*AIM*.
Each line that holds the word "scene" should be returned.

*SUPPLIED MATERIAL*.
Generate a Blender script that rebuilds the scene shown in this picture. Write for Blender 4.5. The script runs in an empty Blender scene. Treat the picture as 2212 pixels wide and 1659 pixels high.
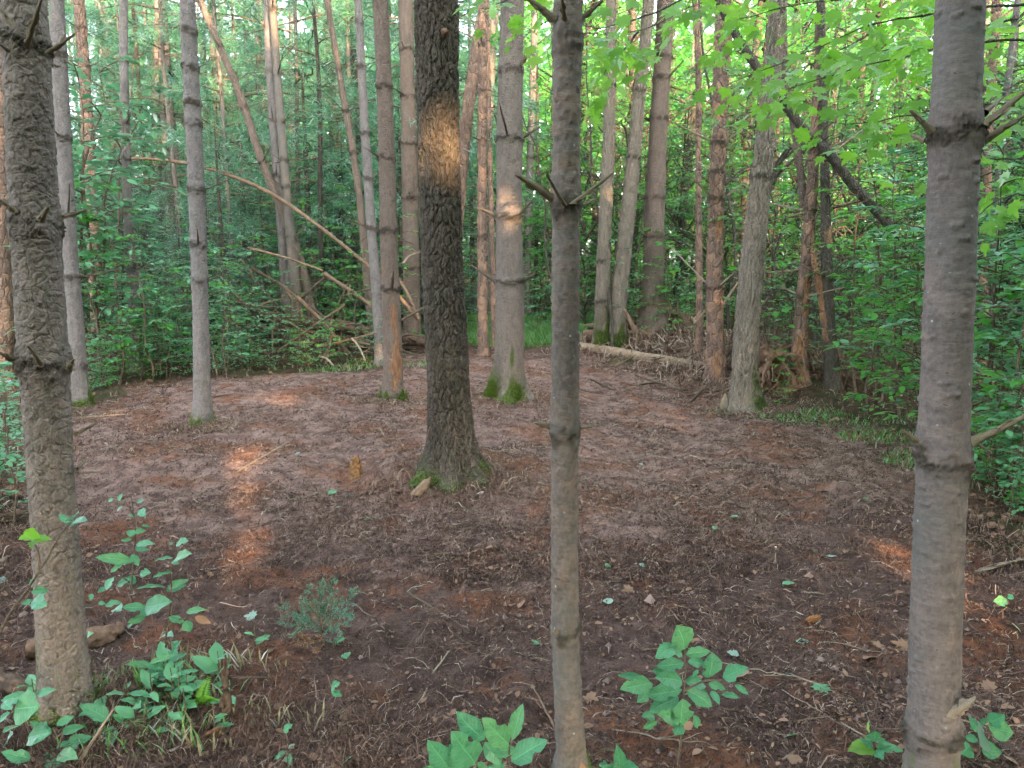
import bpy, math, random
import numpy as np
from mathutils import Vector, Matrix

random.seed(7)
rng = np.random.default_rng(7)
SC = bpy.context.scene
COL = SC.collection
PI = math.pi

# ------------------------------------------------------------------ camera
CAM_H = 1.6
PITCH = math.radians(9.35)
FPX, CX, CY = 1640.0, 1106.0, 829.5            # measured on a 2212 x 1659 view of the place
cam = bpy.data.cameras.new('camera')
cam.sensor_width = 36.0
cam.lens = 36.0 * FPX / 2212.0
cam.clip_start = 0.05
cam.clip_end = 900.0
cam_o = bpy.data.objects.new('camera', cam)
COL.objects.link(cam_o)
cam_o.location = (0, 0, CAM_H)
cam_o.rotation_euler = (PI / 2 - PITCH, 0, 0)
SC.camera = cam_o

# ------------------------------------------------------------------ sky, sun, exposure
SUN_EL = math.radians(17.0)
SUN_AZ = math.radians(21.0)                     # sun stands behind the viewpoint, to the right
S = np.array([math.sin(SUN_AZ) * math.cos(SUN_EL), -math.cos(SUN_AZ) * math.cos(SUN_EL), math.sin(SUN_EL)])
world = bpy.data.worlds.new('World')
SC.world = world
world.use_nodes = True
wn, wl = world.node_tree.nodes, world.node_tree.links
wn.clear()
sky = wn.new('ShaderNodeTexSky'); sky.sky_type = 'NISHITA'; sky.sun_disc = False
sky.sun_elevation = SUN_EL; sky.sun_rotation = PI - SUN_AZ
sky.altitude = 200; sky.air_density = 1.0; sky.dust_density = 3.0; sky.ozone_density = 0.6
hsv = wn.new('ShaderNodeHueSaturation'); hsv.inputs['Saturation'].default_value = 0.50
bg = wn.new('ShaderNodeBackground'); bg.inputs['Strength'].default_value = 0.15
wo = wn.new('ShaderNodeOutputWorld')
wl.new(sky.outputs[0], hsv.inputs['Color']); wl.new(hsv.outputs[0], bg.inputs['Color']); wl.new(bg.outputs[0], wo.inputs['Surface'])
sun = bpy.data.lights.new('sun', 'SUN'); sun.energy = 3.1; sun.angle = math.radians(0.7); sun.color = (1.0, 0.63, 0.35)
sun_o = bpy.data.objects.new('sun', sun); COL.objects.link(sun_o)
sun_o.rotation_euler = Vector(S).to_track_quat('Z', 'Y').to_euler()
SC.view_settings.view_transform = 'Standard'; SC.view_settings.look = 'None'
SC.view_settings.exposure = 3.55; SC.view_settings.gamma = 1.0; SC.view_settings.use_curve_mapping = False
SC.render.engine = 'CYCLES'
SC.cycles.use_denoising = True
SC.cycles.max_bounces = 8; SC.cycles.diffuse_bounces = 7; SC.cycles.glossy_bounces = 2
SC.cycles.transmission_bounces = 4; SC.cycles.transparent_max_bounces = 4
SC.cycles.caustics_reflective = False; SC.cycles.caustics_refractive = False
SC.cycles.sample_clamp_indirect = 6.0
SC.cycles.use_adaptive_sampling = True; SC.cycles.adaptive_threshold = 0.03

# ------------------------------------------------------------------ noise
def _hash(i, j, k, s=0):
    n = (i.astype(np.int64) * 374761393 + j.astype(np.int64) * 668265263 + k.astype(np.int64) * 2147483629 + s * 1013904223) & 0xFFFFFFFF
    n = ((n ^ (n >> 13)) * 1274126177) & 0xFFFFFFFF
    n = ((n ^ (n >> 16)) * 2246822519) & 0xFFFFFFFF
    return ((n ^ (n >> 15)) & 0xFFFFFF) / float(0xFFFFFF)
def vnoise(p, s=0):
    p = np.asarray(p, float); i = np.floor(p).astype(np.int64); f = p - i; u = f * f * (3 - 2 * f); r = 0
    for dx in (0, 1):
        for dy in (0, 1):
            for dz in (0, 1):
                w = (u[:, 0] if dx else 1 - u[:, 0]) * (u[:, 1] if dy else 1 - u[:, 1]) * (u[:, 2] if dz else 1 - u[:, 2])
                r = r + w * _hash(i[:, 0] + dx, i[:, 1] + dy, i[:, 2] + dz, s)
    return r * 2 - 1
def fbm(p, o=3, s=0):
    r = 0; a = 1.0
    for k in range(o):
        r = r + a * vnoise(np.asarray(p) * (2.03 ** k), s + k); a *= 0.5
    return r
def worley(p, s=0, full=False):
    i = np.floor(p).astype(np.int64)
    f1 = np.full(len(p), 9.0); f2 = f1.copy(); idv = np.zeros(len(p)); oz = np.zeros(len(p))
    for dx in (-1, 0, 1):
        for dy in (-1, 0, 1):
            for dz in (-1, 0, 1):
                a, b, c = i[:, 0] + dx, i[:, 1] + dy, i[:, 2] + dz
                q = np.stack([a + _hash(a, b, c, s), b + _hash(a, b, c, s + 1), c + _hash(a, b, c, s + 2)], 1)
                d = np.linalg.norm(q - p, axis=1)
                m = d < f1
                f2 = np.where(m, f1, np.minimum(f2, d)); idv = np.where(m, _hash(a, b, c, s + 3), idv); oz = np.where(m, q[:, 2] - p[:, 2], oz); f1 = np.where(m, d, f1)
    return (f1, f2, idv, oz) if full else (f1, f2, idv)
def sstep(a, b, x):
    t = np.clip((x - a) / (b - a), 0, 1); return t * t * (3 - 2 * t)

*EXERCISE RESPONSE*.
Generate a Blender script that rebuilds the scene shown in this picture. Write for Blender 4.5. The script runs in an empty Blender scene. Treat the picture as 2212 pixels wide and 1659 pixels high.
SC = bpy.context.scene